Schulson goes on to illustrate his point with numerous other examples, from the use of oracle bones by Naskapi hunters to the rituals of the Azande of Central Africa, who would poison a chicken and base their decisions on whether or not it survived. (Of the latter, the anthropologist E.E. Evans-Pritchard wrote: “I found this as satisfactory a way of running my home and affairs as any other I know of.”) Schulson also quotes political theorist Peter Stone, author of The Luck of the Draw, who argues that randomness is most useful in what he calls the sanitizing effect—a means of leaving both good and bad reasons out of the picture. Individual rolls of the dice may result in better or worse choices, but over time, the outcomes are smoothed out into something resembling a neutral result. “Sometimes,” Stone concludes, “the danger of bad reasons is bigger than the loss of the possibility of good reasons.” The most obvious application is the practice of sortition, in which officials are elected by lottery. This prevents power from being concentrated into any one person or family—or into a class of career politicians—and while it might seem problematic in theory, in practice, it seems to work pretty well, or no worse than anything else.


Even if you aren’t willing to go so far as to organize your country, or your life, by drawing lots, the article hints at an expect of randomness that I hadn’t sufficiently appreciated: it provides a stimulus for action in situations when any action at all is preferable to the alternative. The first draft of a novel is a great example. Every manuscript has to be cut, massaged, and rewritten in later stages to end up in a publishable form, but that process depends on the existence of a critical mass of raw material. When you’re writing a first draft, the real risk isn’t generating a few pages of bad description or a subplot that doesn’t work—it’s getting so hung up on the outcome that we never finish. A bad draft can always be improved, but first, it needs to exist. And if a procedure like drawing tarot cards or casting a hexagram can push you into doing something when you’d prefer to dither, it’s worth a try. It’s a little like using a diving rod to figure out where to dig for water. Even if you discount the dowser’s intuition, in many parts of the world, you’ll find water if you dig deep enough anywhere. Dowsing provides a means of selecting among the possible alternatives, and if you don’t have more scientific methods available, it’s better than nothing.

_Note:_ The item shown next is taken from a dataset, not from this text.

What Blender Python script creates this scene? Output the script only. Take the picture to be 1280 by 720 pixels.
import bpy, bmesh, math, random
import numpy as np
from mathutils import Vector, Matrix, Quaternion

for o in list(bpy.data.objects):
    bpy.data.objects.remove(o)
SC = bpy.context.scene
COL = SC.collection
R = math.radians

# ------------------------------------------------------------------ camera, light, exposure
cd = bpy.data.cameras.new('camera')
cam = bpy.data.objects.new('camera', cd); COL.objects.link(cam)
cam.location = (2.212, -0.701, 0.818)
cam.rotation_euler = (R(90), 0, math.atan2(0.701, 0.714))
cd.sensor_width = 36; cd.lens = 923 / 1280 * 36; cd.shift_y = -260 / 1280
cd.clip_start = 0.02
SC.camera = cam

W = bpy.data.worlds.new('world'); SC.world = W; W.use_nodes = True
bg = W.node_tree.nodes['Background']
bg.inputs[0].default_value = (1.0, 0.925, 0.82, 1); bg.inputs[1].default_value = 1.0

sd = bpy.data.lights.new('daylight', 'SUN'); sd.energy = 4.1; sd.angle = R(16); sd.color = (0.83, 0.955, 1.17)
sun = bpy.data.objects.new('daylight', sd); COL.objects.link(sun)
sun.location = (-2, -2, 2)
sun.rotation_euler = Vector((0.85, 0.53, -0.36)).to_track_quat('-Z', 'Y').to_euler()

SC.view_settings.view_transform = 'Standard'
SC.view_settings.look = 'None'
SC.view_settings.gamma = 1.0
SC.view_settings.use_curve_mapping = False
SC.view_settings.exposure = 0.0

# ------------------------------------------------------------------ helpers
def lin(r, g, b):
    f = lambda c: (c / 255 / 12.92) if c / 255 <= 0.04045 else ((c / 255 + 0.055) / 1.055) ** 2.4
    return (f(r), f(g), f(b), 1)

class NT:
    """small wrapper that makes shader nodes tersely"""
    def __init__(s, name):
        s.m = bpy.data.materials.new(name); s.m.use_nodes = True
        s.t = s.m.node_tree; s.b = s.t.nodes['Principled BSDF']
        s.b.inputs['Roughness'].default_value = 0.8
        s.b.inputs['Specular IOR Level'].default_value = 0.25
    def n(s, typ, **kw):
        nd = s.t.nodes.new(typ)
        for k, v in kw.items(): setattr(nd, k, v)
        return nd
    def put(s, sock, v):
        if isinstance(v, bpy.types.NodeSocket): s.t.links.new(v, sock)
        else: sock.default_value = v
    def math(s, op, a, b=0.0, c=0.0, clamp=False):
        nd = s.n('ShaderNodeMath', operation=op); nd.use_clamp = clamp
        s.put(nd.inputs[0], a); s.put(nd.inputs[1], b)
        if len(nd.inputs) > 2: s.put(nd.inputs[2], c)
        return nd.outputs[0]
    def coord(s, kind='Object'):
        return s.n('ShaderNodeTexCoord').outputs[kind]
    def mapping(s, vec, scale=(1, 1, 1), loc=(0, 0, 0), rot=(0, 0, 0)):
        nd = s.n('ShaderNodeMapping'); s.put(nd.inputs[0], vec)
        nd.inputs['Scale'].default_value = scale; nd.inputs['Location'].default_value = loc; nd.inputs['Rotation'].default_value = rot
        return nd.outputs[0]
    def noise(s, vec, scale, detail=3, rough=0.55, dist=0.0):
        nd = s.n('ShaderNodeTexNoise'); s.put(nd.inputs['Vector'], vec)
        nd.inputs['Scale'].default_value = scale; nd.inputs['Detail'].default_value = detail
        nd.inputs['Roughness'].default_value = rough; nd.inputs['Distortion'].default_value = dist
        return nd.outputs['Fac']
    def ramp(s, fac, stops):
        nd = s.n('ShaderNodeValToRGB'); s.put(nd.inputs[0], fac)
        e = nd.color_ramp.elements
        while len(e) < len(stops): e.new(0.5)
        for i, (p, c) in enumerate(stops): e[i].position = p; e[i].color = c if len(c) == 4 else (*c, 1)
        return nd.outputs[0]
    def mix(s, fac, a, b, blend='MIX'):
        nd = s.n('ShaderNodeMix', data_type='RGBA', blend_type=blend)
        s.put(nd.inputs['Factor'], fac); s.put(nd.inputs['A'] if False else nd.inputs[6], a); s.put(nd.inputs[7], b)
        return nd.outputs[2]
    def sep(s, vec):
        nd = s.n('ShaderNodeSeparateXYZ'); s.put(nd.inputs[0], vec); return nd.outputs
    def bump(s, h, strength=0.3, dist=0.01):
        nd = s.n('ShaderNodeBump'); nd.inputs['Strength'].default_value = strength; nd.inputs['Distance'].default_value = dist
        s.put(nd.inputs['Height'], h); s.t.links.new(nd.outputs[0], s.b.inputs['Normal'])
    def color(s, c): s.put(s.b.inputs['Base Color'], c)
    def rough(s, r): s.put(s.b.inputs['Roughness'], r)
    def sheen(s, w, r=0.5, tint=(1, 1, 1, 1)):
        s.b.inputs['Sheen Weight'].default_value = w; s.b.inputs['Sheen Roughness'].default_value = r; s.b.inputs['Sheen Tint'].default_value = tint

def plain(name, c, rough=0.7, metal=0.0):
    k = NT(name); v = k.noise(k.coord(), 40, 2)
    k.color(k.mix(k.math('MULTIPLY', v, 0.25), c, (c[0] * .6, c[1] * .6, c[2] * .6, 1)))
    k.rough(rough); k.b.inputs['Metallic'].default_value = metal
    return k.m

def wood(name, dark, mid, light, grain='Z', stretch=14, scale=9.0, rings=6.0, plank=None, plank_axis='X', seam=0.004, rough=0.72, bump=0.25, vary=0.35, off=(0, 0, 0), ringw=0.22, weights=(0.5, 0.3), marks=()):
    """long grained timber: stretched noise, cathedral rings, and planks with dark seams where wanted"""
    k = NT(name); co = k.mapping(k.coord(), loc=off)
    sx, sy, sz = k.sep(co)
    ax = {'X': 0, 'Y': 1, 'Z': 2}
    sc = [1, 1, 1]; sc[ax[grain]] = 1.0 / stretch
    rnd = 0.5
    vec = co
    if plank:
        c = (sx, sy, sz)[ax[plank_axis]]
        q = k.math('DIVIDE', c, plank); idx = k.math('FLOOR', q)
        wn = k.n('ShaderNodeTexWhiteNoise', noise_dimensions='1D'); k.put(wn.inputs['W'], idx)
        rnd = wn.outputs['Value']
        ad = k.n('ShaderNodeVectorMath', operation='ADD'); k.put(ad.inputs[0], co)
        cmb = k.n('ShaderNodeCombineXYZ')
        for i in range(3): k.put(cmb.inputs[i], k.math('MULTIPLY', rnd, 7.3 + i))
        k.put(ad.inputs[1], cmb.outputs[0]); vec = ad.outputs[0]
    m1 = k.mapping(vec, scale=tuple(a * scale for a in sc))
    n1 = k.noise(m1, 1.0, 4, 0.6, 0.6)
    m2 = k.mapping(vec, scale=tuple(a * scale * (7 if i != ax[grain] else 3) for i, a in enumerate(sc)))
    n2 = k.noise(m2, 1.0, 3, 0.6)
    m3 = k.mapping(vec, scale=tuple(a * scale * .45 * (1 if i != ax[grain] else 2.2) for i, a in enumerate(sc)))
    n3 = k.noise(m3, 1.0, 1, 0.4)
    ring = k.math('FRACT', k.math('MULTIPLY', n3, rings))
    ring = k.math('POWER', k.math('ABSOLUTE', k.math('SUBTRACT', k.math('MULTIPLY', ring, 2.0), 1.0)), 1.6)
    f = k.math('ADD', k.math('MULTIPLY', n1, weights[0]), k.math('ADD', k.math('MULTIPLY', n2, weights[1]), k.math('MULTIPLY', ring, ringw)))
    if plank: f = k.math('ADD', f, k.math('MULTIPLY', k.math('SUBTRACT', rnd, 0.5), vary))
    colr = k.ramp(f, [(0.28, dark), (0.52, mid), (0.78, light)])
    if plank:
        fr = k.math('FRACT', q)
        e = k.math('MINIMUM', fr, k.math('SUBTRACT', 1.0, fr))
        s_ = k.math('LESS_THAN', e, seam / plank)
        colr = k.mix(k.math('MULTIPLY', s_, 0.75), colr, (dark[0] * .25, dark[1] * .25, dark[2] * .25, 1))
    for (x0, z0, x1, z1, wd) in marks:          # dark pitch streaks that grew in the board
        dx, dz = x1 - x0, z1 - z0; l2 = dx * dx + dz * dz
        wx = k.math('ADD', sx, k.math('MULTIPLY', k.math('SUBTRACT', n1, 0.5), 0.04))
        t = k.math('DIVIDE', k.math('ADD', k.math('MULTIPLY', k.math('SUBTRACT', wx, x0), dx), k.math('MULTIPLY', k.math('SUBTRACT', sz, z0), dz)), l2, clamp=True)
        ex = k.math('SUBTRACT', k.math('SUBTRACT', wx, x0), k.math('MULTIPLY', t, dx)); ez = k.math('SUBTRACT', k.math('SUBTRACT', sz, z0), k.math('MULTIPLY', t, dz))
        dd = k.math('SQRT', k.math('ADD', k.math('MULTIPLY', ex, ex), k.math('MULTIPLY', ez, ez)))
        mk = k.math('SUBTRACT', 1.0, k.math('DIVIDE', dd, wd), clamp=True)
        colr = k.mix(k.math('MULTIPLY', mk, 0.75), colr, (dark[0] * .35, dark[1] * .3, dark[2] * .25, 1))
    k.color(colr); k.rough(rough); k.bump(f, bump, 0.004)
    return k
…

This doesn’t mean that the creative process should be totally random, and in fact, I’ve found that there are useful rules that can be relied upon to come up with decent first drafts. (In some ways, the “rules” of writing are good for precisely that and little more.) And there are also moments, both in writing and in life, when prudent inaction is preferable to mindless activity. Given the inertia and doubt endemic to a writer’s existence, though, it’s generally better to have a system that prods you to work rather than the other way around. Randomness provides us with exactly that kind of nudge, whether we cast it in mystical terms or simply as a practical exercise. When we use randomness, we’re a little like Mifune at the beginning of Yojimbo: he comes to a crossroads, throws a stick in the air, and follows where it points. He ends up in the middle of an adventure that he couldn’t have anticipated—but once he’s there, he uses all his resources of cunning and experience to survive. Randomness isn’t a substitute for reason, but at least it gives it somewhere to go. As the Cheshire Cat observes, we’re bound to get somewhere if we only walk long enough, but only if we start walking in the first place.